6. L’Assemblée réaffirme son ferme soutien à l’action menée par le Secrétaire général des Nations Unies pour aider les parties concernées à parvenir à une solution politique juste, durable et acceptable par les deux parties au Sahara occidental. Elle reprend à son compte la Résolution 2218 (2015) du Conseil de sécurité des Nations Unies, qui souligne qu’il importe d’améliorer la situation des droits de l’homme au Sahara occidental et dans les camps de Tindouf, et encourage les parties à collaborer avec la communauté internationale pour mettre au point et appliquer des mesures indépendantes et crédibles qui garantissent le plein respect des droits de l’homme, en gardant à l’esprit leurs obligations découlant du droit international.
7. A cet égard, l’Assemblée se félicite, comme le fait la Résolution 2218 (2015), des récentes mesures et des initiatives prises par le Maroc pour renforcer les commissions du Conseil national des droits de l’homme à Dakhla et Laâyoune, et du dialogue que le Maroc entretient au titre des procédures spéciales du Conseil des droits de l’homme des Nations Unies.
8. Cependant, elle prend note des graves préoccupations exprimées par certains fonctionnaires internationaux et organisations de défense des droits de l’homme concernant des allégations de violations des droits fondamentaux au Sahara occidental, notamment la torture, les traitements inhumains ou dégradants, les violations du droit à un procès équitable et les violations des libertés d’expression, de réunion et d’association.
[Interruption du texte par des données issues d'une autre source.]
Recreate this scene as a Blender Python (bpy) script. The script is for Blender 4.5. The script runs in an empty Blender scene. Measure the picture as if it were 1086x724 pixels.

Rappelant le paragraphe 5 de la Résolution 2004 (2014), elle invite instamment le Parlement marocain à garantir que les préoccupations qui n’ont pas encore été traitées sont dûment prises en compte par les autorités marocaines, conformément à leurs obligations internationales et dans l’esprit de respect des valeurs fondamentales défendues par le Conseil de l’Europe.
9. L’Assemblée prend note avec satisfaction des résultats obtenus pour le Maroc grâce à la mise en œuvre du programme conjoint Union européenne/Conseil de l’Europe «Renforcer la réforme démocratique dans les pays du voisinage méridional» (Programme Sud I) durant la période 2012-2014, et se félicite de l’extension de ce programme sous le titre «Vers une gouvernance démocratique renforcée dans le sud de la Méditerranée» (Programme Sud II) sur la période 2015-2017.
10. Elle salue également l’accord conclu entre le Conseil de l’Europe et les autorités marocaines concernant un nouveau plan d’action intitulé «Partenariat de voisinage avec le Maroc 2015-2017», qui vise à consolider les résultats de la coopération menée depuis 2012 au titre des «Priorités 2012-2014 pour le Maroc dans le cadre de la coopération avec le voisinage» et à prolonger l’assistance apportée pour la mise en œuvre du processus de réformes démocratiques. L’Assemblée décide de suivre la mise en application du plan d’action et est prête à contribuer pleinement à sa dimension parlementaire.
11. L’Assemblée décide de continuer à passer en revue la mise en œuvre des réformes politiques au Maroc et à offrir son assistance au Parlement marocain, et d’effectuer une nouvelle évaluation du partenariat au moment opportun.